Se houve uma ordem da direção que eu nunca, jamais obedeci, foi a proibição de pegar os tais bilhetinhos dos alunos. Em todas as reuniões de começo de ano, vinha a ordem para não pegarmos os bilhetinhos que chegavam das mais diversas partes da classe. Passando de mão em mão, eles chegavam ao tablado, e o aluno da frente os entregava ao professor.

Alguns deles se justificavam: eram alunos tímidos, que tinham pavor de levantar a mão no meio de uma classe com 200 pessoas para fazer uma pergunta – a qual poderia ser bizarra ou mesmo ridícula, dependendo de seu teor.

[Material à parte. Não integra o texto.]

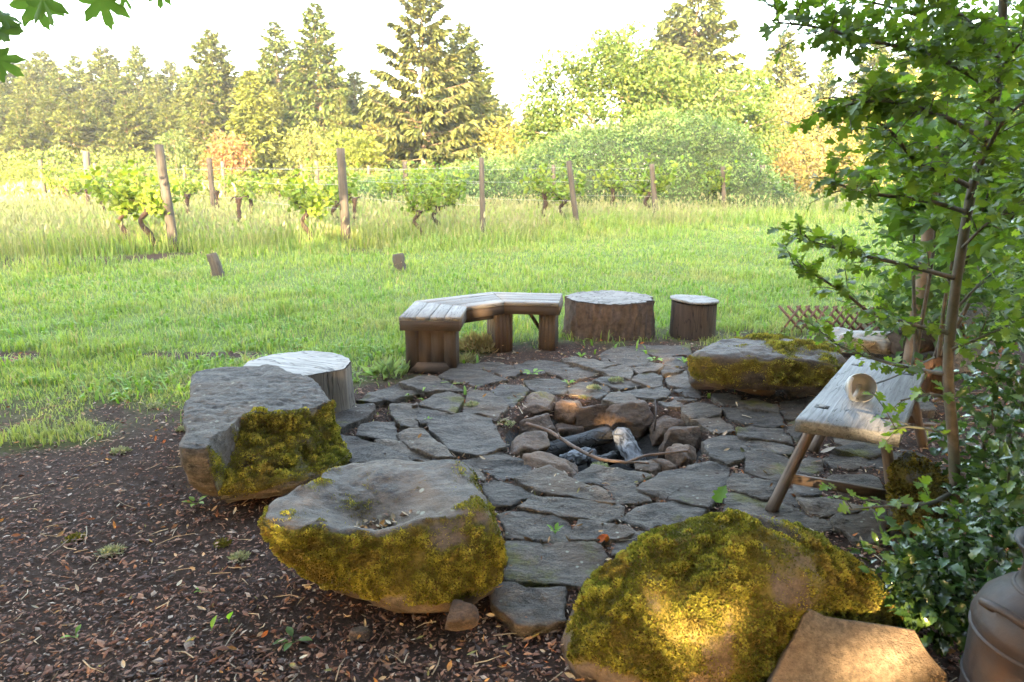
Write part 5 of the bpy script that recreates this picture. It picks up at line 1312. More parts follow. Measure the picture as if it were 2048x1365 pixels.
tag(obj('leaf_litter', V, F, M_LITTER, loc=(0, 0, 0), col=np.repeat(pal[ci] * r.uniform(0.6, 1.2, (n, 1)), k, 0)), 'scattered dry orange and tan fallen leaves on mulch and paving', 'leaf litter', kind='stuff')
jp = []
for w_ in STONE_POLYS:
    q = w_ if poly_area(w_) > 0 else w_[::-1]; q = resample(q, 0.012); e = norm(np.roll(q, -1, 0) - np.roll(q, 1, 0)); jp.append(q + np.c_[e[:, 1], -e[:, 0]] * r.uniform(0.012, 0.035, (len(q), 1)))
jp = np.concatenate(jp); jp = jp[(r.random(len(jp)) < np.clip(0.55 + 0.5 * n2(jp[:, 0], jp[:, 1], 4, 3), 0, 1)) & ~stones_cover(jp[:, 0], jp[:, 1]) & (np.hypot(jp[:, 0] - PIT[0], jp[:, 1] - PIT[1]) > 0.5)]; n = len(jp)
a = r.uniform(0, 2 * np.pi, n); L = r.gamma(2.4, 0.005, n) + 0.006; jpal = A([[0.09, 0.05, 0.03], [0.20, 0.12, 0.075], [0.30, 0.21, 0.14], [0.26, 0.10, 0.035], [0.10, 0.09, 0.03], [0.05, 0.03, 0.02]]); ci = r.choice(6, n, p=[.28, .24, .14, .1, .08, .16])
V, F, k = scatter(*LIT, np.c_[jp, ground_z(jp[:, 0], jp[:, 1]) + r.uniform(0.0, 0.016, n)], frames(np.c_[np.cos(a), np.sin(a), r.normal(0, .35, n)], norm(A([0, 0, 1]) + r.normal(0, .6, (n, 3)))), np.c_[L, L * r.uniform(.5, 1.2, n), L])
tag(obj('joint_litter', V, F, M_LITTER, loc=(0, 0, 0), col=np.repeat(jpal[ci] * r.uniform(.6, 1.2, (n, 1)), k, 0)), 'dry leaf bits and soil caught in the joints between flagstones', 'leaf litter', kind='stuff')
tw = MB(); n = 620
for i in range(n):
    y_ = 1.5 * (6.2 / 1.5) ** r.random(); x_ = r.uniform(-1, 1) * (0.8 * y_ + .2); p0 = A([[x_], [y_]])
    cov = stones_cover(*p0)[0]
    if (cov and r.random() > 0.10) or mulch_mask(*p0)[0] < r.random(): continue
    if math.hypot(x_ - PIT[0], y_ - PIT[1]) < 0.42: continue
    a = r.uniform(0, 2 * np.pi); L_ = r.gamma(2.2, 0.022) + 0.02; d = A([math.cos(a), math.sin(a), r.normal(0, .06)]); c = A([x_, y_, (0.07 if cov else ground_z(*p0)[0] + 0.016)])
    q = A([c - d * L_ / 2, c + A([r.normal(0, .006), r.normal(0, .006), .004]), c + d * L_ / 2]); V, F = tube(q, [0.0022, 0.002, 0.0012], 4, cap=False)
    cc_ = pal[[2, 3, 4]][r.integers(3)] * r.uniform(0.6, 1.1); tw.add(V, F, cc_)
tag(tw.obj('twig_litter', M_LITTER, loc=(0, 0, 0)), 'small dry twigs strewn over the mulch and flagstones', 'twigs', kind='stuff')
# leaves collected in the hollow of the dished boulder
n = 60; u_ = r.normal(0, 1, (n, 2)); px_ = dish[0] + 0.02 + u_[:, 0] * 0.05; py_ = dish[1] - 0.03 + u_[:, 1] * 0.025
hz = h_dish(px_, py_, np.zeros(n)) + 0.012; a = r.uniform(0, 2 * np.pi, n)
V, F, k = scatter(*LIT, np.c_[px_, py_, hz], frames(np.c_[np.cos(a), np.sin(a), r.normal(0, .15, n)], norm(A([0, 0, 1]) + r.normal(0, .4, (n, 3)))), r.uniform(0.015, 0.035, n))
tag(obj('leaf_litter', V, F, M_LITTER, col=np.repeat(pal[r.choice([2, 4, 3, 1], n)] * r.uniform(.7, 1.2, (n, 1)), k, 0)), 'pale dead leaves collected in the hollow of the dished boulder', 'leaf litter', kind='stuff')
# big leaf on the paving, seedlings, weeds and lichen tufts
def leaf_thing(name, label, cat, base, pos, d, nrm, size, col, mat=M_LEAF):
    V, F, k = scatter(base[0], base[1], A([pos]), frames(A([d]), A([nrm])), A([size])); return tag(obj(name, V, F, mat, col=np.tile(A(col, float), (len(V), 1))), label, cat)
leaf_thing('holly_leaf', 'single green leaf standing in the joint right of the fire pit', 'leaf', HOLLY, P(1432, 1005, 0.06), (0.35, 0.25, 0.55), (-0.5, -0.8, 0.5), 0.095, (0.13, 0.23, 0.04))
leaf_thing('fallen_leaf', 'curled pale grey dead leaf under the plank bench', 'leaf', LIT, P(1640, 905, 0.07), (0.8, -0.3, 0.1), (0, -0.2, 0.9), 0.075, (0.22, 0.185, 0.15), M_LITTER)
leaf_thing('fallen_leaf', 'red-brown dead leaf in the joint behind the domed boulder', 'leaf', LIT, P(1190, 1084, 0.05), (0.9, 0.3, 0.2), (0, -0.6, 0.8), 0.055, (0.34, 0.09, 0.03), M_LITTER)
leaf_thing('fallen_leaf', 'upright orange dead leaf in the joint behind the domed boulder', 'leaf', LIT, P(1212, 1085, 0.05), (0.1, 0.1, 1.0), (0, -1, 0.1), 0.04, (0.42, 0.17, 0.05), M_LITTER)
def seedling(px, py, z, label, n=3, size=0.05, up=0.8, col=(0.16, 0.30, 0.04), spread=1.0, name='seedling'):
    size *= 0.72
    b = P(px, py, z); m = MB()
    for k in range(n):
        a = k * 2.4 + px; d = norm(A([math.cos(a) * spread, math.sin(a) * spread, up])); q = smooth_path([b, b + d * size * 0.5], 3); m.add(*tube(q, 0.0012, 4, cap=False), col=A(col) * 0.8)
        V, F, kk = scatter(*strip_leaf([0, .2, .45, .7, 1], [.02, .16, .24, .2, 0], 0.3, 0.3), A([b + d * size * 0.4]), frames(A([d + A([0, 0, -.2])]), A([A([0, 0, 1.0]) - d * .3])), A([size])); m.add(V, F, A(col) * rng.uniform(.85, 1.2))
    return tag(m.obj(name, M_LEAF), label, 'seedling')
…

E, aí, em tempos do politicamente incorreto comendo solto, o cidadão ou cidadã era alvo de gozação. Vi apelidos nascerem por causa de uma pergunta absurda; vi alunos mudarem de classe por causa do bullying (palavra que nem existia em nosso vocabulário há alguns anos) em razão de uma pergunta óbvia.

Por causa disso, eu pegava os bilhetinhos, lia-os todos e respondia à dúvida do aluno. Essa era a única razão? Claro que não! Eu adorava quanto vinha algum bilhetinho mais apimentado, com alguma brincadeira mais inteligente ou mesmo com observações relevantes à matéria. Lógico que sempre tomei cuidado para que a leitura desses bilhetes não interferisse no andamento da aula: se eu estivesse no meio de uma explicação importante, pegava o bilhete e deixava-o de lado, para ler depois.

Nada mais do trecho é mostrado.